『一』から『百』へ
ハンドレッドガーデンでは、『百姓(ひゃくしょう)』的なライフスタイルを掲げています。
百姓を一言で表すと、
『百の仕事を手掛ける人』
百姓という言葉は、百の姓(名字)を意味します。
かつて名字は職業を表していましたから、
『百の仕事ができる人々』
『多種多様な職能を持つ人々』
という意味を持ちます。
かつての地域社会では、住民それぞれが様々な仕事に取り組んでいました。
それぞれの職業に分かれつつも、生活の基盤として畑で野菜を育てながら、季節や状況にあわせて漁に出たり、縄を編んだり、布を織ったり。
個人が幅広く何でもこなせるので、お互いに支え合うことが出来ました。そのように暮らしが成り立っていたのです。
これは、『人』や『職』の壁を曖昧にして、ゆるく混ざり合いながら暮らしを創っていく日本的、アジア的なライフスタイルかもしれません。
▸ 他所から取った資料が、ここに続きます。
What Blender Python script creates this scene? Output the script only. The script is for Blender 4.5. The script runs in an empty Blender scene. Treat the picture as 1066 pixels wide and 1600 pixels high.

百姓的なライフスタイルは、分業化・専門化が進んでいる現代日本とは少し視点の違う生き方です。
何故なら、現代では
『特定の分野については詳しい。だけど、他のことはよく知らない』
『だから、自分に出来ないことは全てお金を払って解決する』
という生活が一般的であるからです。
この生活様式は、仕事の効率が上がり経済が発展するというメリットがある一方で、
『お金が無ければ生きられない』
というデメリットもあります。
もしかしたら、ここに私たちが抱える不安が集約しているのかもしれません。
病気になる、怪我をする、仕事が無くなる、お金が無くなる
そうしたときに、生きるための糧がなくなってしまう。
『私の職業は〇〇で、それ以外はわからない』という『一』の自分から、『百』の自分へと可能性を広げてみましょう。
百姓的なライフスタイルは、そのような不安やリスクに対しての『創造的な解決策』になると私たちは考えています。
『わたし』から『わたしたち』へ
『問題』を意識したときこそ、創造的で新しい世界への扉が開かれます。
ハンドレッドガーデンでは、『農的』で『つながりのある』暮らしに取り組んでいます。
自然とのつながり
『農』とは、『暮らし(衣食住)』をつくるために、他の命(野菜や家畜、綿花など)を育てる生活です。
『他の命』とは、自然そのもの。
命を育てることで
『お金を払って衣食住を買う生活』から、
『衣食住に必要なものを自分で創る生活』
へシフトすることができます。
それは、自然とのつながりを持つことを意味します。
あらゆる自然。植物、虫や動物、山や海、空。
全て含めて『私たち』と呼べるようになれたら、こんなにステキな世界はありません。
人とのつながり
『百の仕事が出来る』というのは、
『一人で生きていけるようになる』ことではありません。
『一人では生きられないからこそ、幅広い知恵を身に着けて、お互いに助け合う』
これが、私たちにとってとても大切なことだと思っています。
例えば、かつては地域コミュニティ全体で取り組んでいた子育てや介護ですが、現代はお金を払うサービスで解決することが増えました。
便利にはなりましたが、人と人のつながりが益々希薄になっていきます。
お互いに手を貸したり、お裾分けをしたり、お金を介さないやり取りも立派な経済です。
これを『人間関係資本(ソーシャルキャピタル)』と呼びます。それは、社会にとってとても重要な資源なのです。
『自然』と同じくらい、人とのつながりを大切にしていきたいと私たちは願っています。
冒険しよう
私たちは、創造的でユニークな暮らしを目指して『ハンドレッドガーデン』を始めました。
名前の由来は、百姓の『ひゃく(ハンドレッド)』です。
ハンドレッドガーデンは、『様々な命を育てて、暮らしを創る冒険』をつづった記録であり、知恵や喜びを共有するコミュニティです。
あなたも、小さな一歩を踏み出してみましょう。
自分には何もないなんて、決して思わないでください。
普段の暮らしにフォーカスしてみると、私たちは実に多様なマルチプレーヤーです。
出来ていることはたくさんあるはずです。
その経験が、暮らしの知恵が、誰かの力になります。